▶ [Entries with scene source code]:
--

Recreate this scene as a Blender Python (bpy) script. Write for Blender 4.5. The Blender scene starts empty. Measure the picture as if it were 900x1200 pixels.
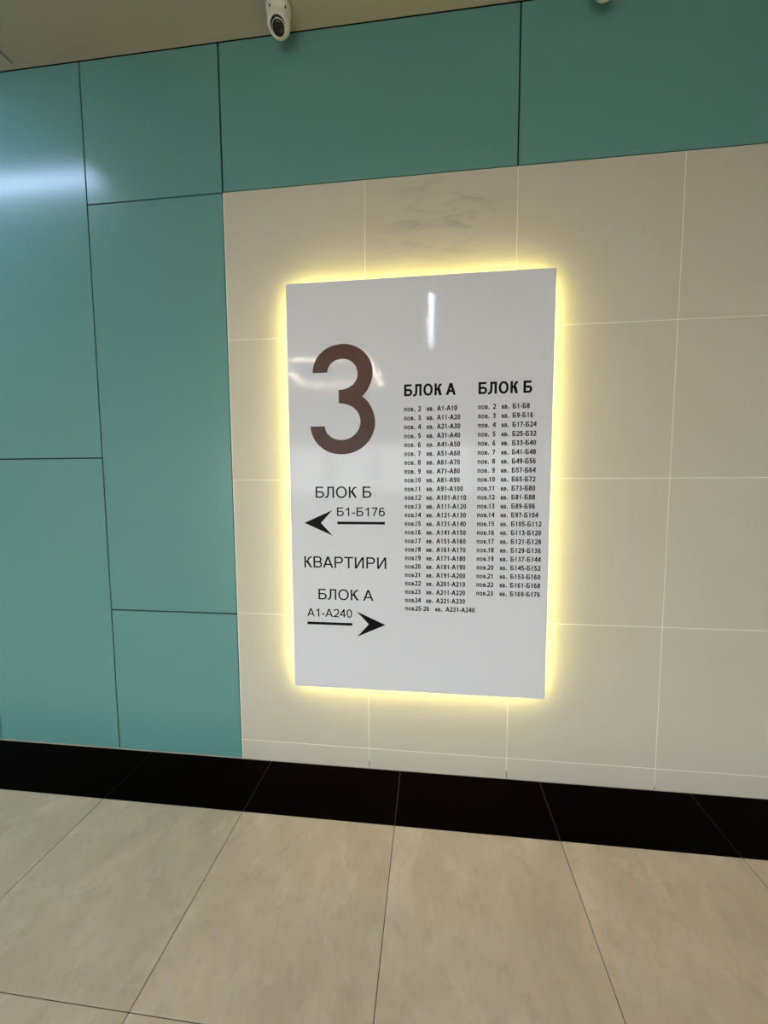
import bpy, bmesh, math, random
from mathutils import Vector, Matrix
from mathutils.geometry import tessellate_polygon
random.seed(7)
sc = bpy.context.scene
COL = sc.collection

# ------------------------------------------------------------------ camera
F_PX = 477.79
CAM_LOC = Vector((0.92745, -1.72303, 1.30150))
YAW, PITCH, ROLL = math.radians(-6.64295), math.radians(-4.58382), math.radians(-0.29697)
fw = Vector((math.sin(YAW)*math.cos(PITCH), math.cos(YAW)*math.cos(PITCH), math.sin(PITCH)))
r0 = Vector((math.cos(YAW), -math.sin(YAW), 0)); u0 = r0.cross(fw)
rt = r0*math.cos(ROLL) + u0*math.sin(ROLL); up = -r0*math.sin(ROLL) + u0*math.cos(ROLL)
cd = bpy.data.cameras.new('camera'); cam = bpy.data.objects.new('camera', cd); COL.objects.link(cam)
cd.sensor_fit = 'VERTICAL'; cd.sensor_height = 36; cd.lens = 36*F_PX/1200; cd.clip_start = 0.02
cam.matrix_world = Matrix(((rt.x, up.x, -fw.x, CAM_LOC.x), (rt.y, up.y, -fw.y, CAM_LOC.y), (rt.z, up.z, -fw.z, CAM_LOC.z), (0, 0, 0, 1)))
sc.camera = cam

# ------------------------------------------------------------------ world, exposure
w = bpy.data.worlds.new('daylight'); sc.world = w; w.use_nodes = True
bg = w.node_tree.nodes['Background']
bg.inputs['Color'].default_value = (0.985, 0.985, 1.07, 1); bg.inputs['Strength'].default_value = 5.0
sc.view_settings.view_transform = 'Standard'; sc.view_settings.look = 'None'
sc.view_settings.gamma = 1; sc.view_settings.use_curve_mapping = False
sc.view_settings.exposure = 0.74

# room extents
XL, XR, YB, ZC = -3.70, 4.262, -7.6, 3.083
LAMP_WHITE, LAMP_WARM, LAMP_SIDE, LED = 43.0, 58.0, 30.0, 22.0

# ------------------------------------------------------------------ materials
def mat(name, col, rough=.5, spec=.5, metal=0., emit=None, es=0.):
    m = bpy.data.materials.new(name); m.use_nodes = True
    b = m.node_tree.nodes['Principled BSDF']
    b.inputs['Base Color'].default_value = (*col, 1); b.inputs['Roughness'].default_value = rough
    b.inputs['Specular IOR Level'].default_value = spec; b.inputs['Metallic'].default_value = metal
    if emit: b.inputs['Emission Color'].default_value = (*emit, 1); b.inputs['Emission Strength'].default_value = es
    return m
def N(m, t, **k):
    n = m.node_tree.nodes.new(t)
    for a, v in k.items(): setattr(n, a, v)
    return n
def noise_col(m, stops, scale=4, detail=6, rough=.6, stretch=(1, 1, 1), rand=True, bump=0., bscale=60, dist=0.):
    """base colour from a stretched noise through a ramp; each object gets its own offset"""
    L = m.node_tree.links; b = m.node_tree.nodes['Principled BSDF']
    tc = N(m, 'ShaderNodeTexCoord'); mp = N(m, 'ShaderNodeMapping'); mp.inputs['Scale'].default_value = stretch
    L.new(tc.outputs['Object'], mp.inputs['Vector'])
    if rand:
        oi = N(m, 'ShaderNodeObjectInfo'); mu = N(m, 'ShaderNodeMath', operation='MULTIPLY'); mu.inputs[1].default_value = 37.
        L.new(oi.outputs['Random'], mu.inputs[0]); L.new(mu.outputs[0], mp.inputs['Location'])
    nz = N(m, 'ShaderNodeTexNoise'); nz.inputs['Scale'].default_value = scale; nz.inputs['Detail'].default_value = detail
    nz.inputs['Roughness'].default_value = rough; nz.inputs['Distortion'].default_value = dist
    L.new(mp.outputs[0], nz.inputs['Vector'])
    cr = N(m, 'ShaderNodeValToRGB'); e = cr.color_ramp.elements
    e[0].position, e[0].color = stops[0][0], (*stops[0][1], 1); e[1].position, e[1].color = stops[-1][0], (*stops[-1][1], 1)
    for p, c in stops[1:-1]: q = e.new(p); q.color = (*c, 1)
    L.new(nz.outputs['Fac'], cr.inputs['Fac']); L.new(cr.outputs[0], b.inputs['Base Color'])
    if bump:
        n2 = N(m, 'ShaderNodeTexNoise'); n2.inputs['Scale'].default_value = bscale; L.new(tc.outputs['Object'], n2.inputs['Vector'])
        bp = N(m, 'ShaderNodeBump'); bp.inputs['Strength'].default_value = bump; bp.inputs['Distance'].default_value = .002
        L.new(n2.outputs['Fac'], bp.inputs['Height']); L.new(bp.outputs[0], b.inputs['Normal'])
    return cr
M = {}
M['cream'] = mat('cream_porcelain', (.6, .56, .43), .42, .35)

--

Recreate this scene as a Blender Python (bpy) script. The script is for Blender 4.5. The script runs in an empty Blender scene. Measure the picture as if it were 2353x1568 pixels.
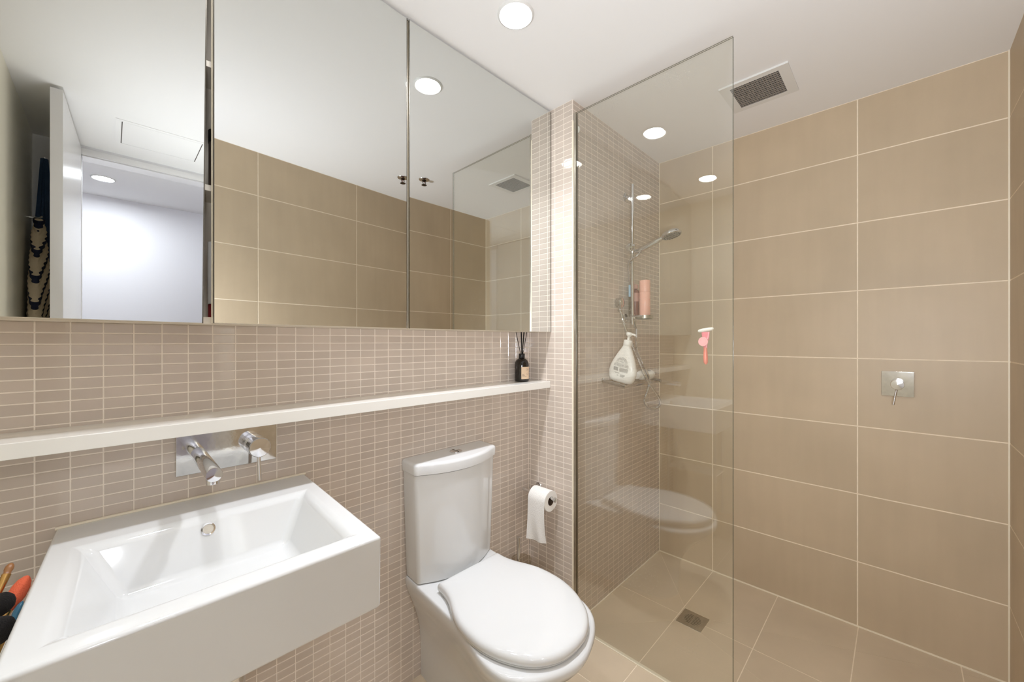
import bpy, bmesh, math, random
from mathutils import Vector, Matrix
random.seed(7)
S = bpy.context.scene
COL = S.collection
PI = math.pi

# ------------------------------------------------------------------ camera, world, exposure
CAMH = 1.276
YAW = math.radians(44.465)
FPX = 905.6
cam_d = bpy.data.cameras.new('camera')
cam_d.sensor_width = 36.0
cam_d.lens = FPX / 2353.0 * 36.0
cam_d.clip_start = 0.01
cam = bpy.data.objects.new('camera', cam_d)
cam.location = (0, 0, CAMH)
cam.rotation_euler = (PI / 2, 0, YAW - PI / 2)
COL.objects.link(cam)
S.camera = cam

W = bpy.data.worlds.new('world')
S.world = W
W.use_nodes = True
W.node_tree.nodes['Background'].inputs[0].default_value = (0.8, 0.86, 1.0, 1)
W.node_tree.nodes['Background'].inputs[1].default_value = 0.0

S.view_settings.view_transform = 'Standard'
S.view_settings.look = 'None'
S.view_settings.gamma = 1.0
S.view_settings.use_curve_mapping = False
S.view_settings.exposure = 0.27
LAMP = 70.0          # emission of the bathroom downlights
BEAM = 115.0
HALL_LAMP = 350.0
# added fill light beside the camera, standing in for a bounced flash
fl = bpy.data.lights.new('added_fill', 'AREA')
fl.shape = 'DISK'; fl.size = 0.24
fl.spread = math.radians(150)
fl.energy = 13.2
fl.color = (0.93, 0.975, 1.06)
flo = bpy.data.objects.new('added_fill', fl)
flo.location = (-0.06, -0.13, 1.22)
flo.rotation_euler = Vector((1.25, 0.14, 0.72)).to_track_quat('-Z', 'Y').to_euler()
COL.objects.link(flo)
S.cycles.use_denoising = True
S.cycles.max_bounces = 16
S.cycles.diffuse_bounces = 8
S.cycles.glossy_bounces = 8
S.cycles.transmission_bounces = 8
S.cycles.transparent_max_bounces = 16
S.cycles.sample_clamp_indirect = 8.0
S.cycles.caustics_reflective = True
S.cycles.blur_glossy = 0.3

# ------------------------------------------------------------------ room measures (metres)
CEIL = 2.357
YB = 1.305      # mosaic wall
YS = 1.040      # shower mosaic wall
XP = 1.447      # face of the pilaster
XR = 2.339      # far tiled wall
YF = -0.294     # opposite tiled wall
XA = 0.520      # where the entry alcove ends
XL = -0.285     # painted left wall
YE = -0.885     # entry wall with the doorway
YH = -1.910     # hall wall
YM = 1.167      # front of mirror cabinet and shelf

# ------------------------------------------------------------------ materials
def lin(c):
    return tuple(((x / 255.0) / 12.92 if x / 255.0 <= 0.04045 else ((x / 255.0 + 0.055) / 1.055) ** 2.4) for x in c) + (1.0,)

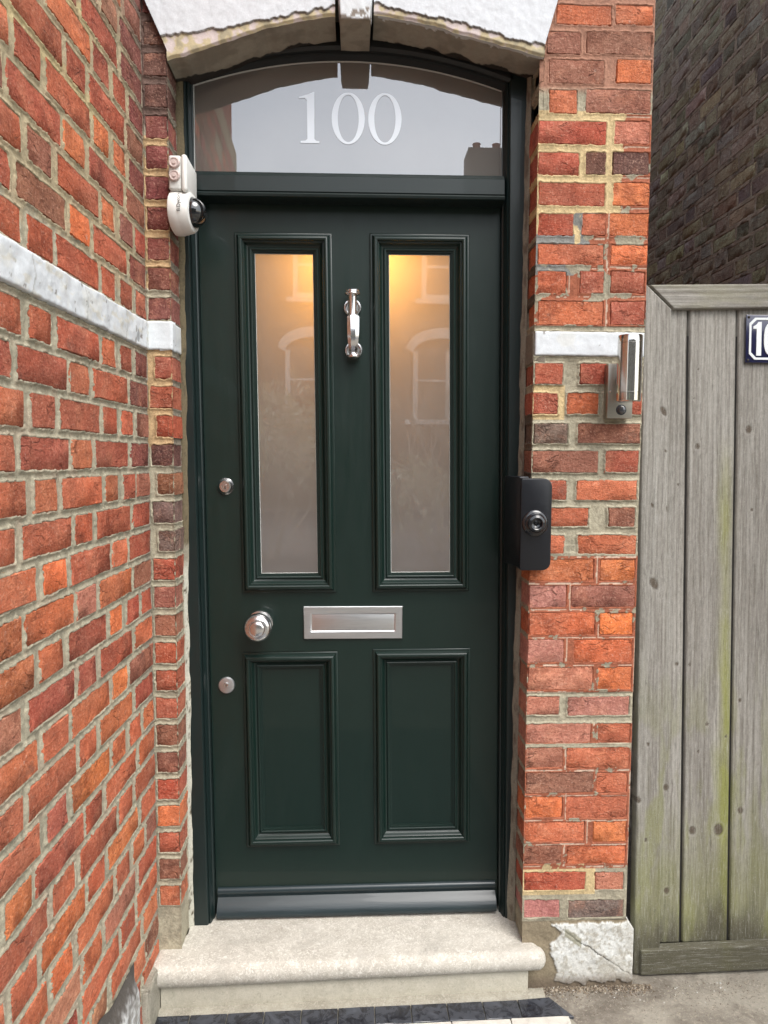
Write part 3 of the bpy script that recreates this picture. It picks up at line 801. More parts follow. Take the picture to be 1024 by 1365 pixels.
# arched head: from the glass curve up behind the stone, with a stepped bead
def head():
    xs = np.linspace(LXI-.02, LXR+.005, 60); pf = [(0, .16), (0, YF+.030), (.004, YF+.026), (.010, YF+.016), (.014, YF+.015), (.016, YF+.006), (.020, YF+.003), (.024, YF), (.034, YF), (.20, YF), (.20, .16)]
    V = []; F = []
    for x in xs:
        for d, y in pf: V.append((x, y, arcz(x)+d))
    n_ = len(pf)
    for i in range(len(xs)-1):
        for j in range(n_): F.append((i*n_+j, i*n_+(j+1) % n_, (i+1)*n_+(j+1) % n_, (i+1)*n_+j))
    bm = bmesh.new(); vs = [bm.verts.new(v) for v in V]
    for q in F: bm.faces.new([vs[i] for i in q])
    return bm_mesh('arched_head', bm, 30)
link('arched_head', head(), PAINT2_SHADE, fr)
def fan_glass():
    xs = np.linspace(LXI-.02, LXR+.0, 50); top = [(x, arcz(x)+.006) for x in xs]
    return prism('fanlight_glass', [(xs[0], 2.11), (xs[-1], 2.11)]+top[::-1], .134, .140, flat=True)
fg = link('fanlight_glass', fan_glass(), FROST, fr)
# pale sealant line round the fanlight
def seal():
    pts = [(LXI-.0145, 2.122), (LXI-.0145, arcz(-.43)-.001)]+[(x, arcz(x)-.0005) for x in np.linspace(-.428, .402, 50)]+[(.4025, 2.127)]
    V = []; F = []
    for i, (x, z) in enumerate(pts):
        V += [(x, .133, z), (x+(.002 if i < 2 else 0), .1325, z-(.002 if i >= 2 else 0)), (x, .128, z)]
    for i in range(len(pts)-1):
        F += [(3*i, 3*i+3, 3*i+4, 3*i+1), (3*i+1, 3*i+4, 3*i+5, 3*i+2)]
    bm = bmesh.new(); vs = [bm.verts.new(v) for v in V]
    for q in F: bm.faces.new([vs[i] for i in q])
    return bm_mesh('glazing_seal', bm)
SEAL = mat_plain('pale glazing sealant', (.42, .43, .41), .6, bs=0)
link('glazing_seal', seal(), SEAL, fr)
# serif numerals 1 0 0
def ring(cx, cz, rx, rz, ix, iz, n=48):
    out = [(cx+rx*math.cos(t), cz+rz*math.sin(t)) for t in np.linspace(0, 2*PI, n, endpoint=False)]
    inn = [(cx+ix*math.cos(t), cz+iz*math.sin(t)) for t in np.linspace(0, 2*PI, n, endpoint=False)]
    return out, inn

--

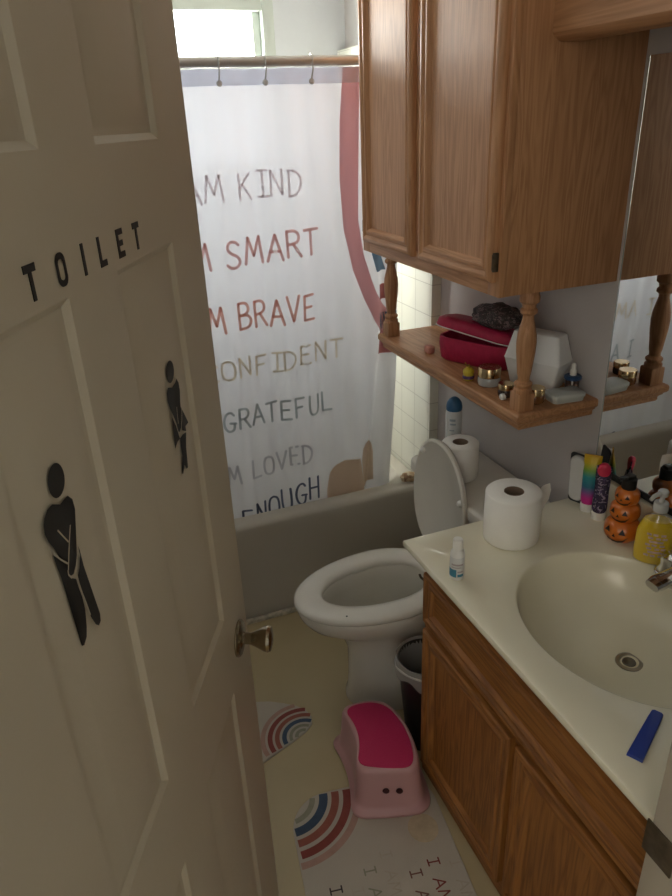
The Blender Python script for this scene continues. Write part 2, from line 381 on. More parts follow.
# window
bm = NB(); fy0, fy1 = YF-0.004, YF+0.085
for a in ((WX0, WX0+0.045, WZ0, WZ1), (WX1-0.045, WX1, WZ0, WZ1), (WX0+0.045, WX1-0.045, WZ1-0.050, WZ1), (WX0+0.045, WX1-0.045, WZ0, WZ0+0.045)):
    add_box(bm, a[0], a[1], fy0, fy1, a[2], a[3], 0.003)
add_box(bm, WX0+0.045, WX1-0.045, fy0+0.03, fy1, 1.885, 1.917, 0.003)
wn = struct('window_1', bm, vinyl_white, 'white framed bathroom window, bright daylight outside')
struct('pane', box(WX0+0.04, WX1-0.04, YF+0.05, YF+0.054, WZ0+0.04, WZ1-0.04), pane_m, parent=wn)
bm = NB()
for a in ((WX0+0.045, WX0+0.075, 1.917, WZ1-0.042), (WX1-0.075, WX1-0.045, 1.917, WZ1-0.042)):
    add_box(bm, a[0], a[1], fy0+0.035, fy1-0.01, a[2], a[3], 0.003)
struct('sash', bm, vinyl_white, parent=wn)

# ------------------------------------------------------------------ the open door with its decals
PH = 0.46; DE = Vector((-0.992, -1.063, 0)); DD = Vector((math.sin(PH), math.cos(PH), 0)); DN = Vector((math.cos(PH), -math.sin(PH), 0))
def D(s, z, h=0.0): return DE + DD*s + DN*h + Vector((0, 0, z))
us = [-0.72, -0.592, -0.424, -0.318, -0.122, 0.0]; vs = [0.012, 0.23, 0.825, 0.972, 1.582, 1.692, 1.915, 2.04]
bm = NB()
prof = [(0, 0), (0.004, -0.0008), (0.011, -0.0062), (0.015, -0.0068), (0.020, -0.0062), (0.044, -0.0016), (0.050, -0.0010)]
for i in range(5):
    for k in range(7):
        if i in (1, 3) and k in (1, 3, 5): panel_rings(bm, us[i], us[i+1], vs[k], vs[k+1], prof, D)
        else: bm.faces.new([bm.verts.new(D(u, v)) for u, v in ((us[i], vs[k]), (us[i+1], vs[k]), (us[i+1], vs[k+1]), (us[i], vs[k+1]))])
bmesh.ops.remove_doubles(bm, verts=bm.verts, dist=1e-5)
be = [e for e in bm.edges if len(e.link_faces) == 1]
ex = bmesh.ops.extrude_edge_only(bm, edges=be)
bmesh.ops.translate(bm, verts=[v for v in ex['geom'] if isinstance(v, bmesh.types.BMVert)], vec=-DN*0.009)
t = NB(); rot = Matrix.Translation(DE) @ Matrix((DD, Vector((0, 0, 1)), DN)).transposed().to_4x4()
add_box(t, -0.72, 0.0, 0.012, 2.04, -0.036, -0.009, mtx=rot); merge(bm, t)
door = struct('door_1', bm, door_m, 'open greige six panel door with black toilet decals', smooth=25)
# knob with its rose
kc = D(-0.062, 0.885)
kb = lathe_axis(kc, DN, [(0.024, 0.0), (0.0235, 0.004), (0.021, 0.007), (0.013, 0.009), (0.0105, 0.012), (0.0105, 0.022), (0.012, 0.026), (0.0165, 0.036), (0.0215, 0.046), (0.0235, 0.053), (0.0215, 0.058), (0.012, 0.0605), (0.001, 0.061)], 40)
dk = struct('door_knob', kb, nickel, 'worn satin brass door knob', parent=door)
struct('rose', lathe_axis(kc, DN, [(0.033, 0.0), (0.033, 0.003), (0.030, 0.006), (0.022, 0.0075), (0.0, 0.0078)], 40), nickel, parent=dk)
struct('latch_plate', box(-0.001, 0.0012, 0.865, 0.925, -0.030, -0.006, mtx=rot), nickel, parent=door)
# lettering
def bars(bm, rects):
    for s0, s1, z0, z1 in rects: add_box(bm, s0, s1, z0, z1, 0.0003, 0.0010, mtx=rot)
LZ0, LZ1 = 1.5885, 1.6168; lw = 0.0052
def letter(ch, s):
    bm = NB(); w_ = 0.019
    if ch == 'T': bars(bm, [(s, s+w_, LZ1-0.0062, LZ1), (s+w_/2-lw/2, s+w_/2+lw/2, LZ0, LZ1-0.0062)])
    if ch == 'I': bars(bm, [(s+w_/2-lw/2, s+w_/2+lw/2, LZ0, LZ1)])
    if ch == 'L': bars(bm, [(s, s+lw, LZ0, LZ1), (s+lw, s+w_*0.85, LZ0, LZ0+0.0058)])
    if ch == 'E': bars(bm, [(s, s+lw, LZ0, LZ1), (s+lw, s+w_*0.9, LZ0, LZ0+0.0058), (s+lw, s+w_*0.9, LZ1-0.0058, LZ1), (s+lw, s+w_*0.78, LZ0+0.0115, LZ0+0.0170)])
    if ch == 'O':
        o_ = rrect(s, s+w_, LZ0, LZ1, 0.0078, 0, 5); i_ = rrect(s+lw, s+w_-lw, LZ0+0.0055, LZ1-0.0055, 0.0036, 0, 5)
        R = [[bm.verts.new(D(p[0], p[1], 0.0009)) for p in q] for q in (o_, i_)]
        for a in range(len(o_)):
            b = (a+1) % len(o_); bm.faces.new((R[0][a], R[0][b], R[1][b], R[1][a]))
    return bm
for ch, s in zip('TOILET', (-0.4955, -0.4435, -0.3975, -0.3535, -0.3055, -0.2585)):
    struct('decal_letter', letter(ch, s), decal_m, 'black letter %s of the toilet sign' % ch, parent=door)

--

▶ [DESCRIPTION OF THE TASK]: Exactly and only the lines from the line with "The Blender Python" to the line with "struct('sash', bm, vinyl_white, parent=wn)", both included, are to be printed.

▶ [SOLVED PROBLEM]:
The Blender Python script for this scene continues. Write part 2, from line 381 on. More parts follow.
# window
bm = NB(); fy0, fy1 = YF-0.004, YF+0.085
for a in ((WX0, WX0+0.045, WZ0, WZ1), (WX1-0.045, WX1, WZ0, WZ1), (WX0+0.045, WX1-0.045, WZ1-0.050, WZ1), (WX0+0.045, WX1-0.045, WZ0, WZ0+0.045)):
    add_box(bm, a[0], a[1], fy0, fy1, a[2], a[3], 0.003)
add_box(bm, WX0+0.045, WX1-0.045, fy0+0.03, fy1, 1.885, 1.917, 0.003)
wn = struct('window_1', bm, vinyl_white, 'white framed bathroom window, bright daylight outside')
struct('pane', box(WX0+0.04, WX1-0.04, YF+0.05, YF+0.054, WZ0+0.04, WZ1-0.04), pane_m, parent=wn)
bm = NB()
for a in ((WX0+0.045, WX0+0.075, 1.917, WZ1-0.042), (WX1-0.075, WX1-0.045, 1.917, WZ1-0.042)):
    add_box(bm, a[0], a[1], fy0+0.035, fy1-0.01, a[2], a[3], 0.003)
struct('sash', bm, vinyl_white, parent=wn)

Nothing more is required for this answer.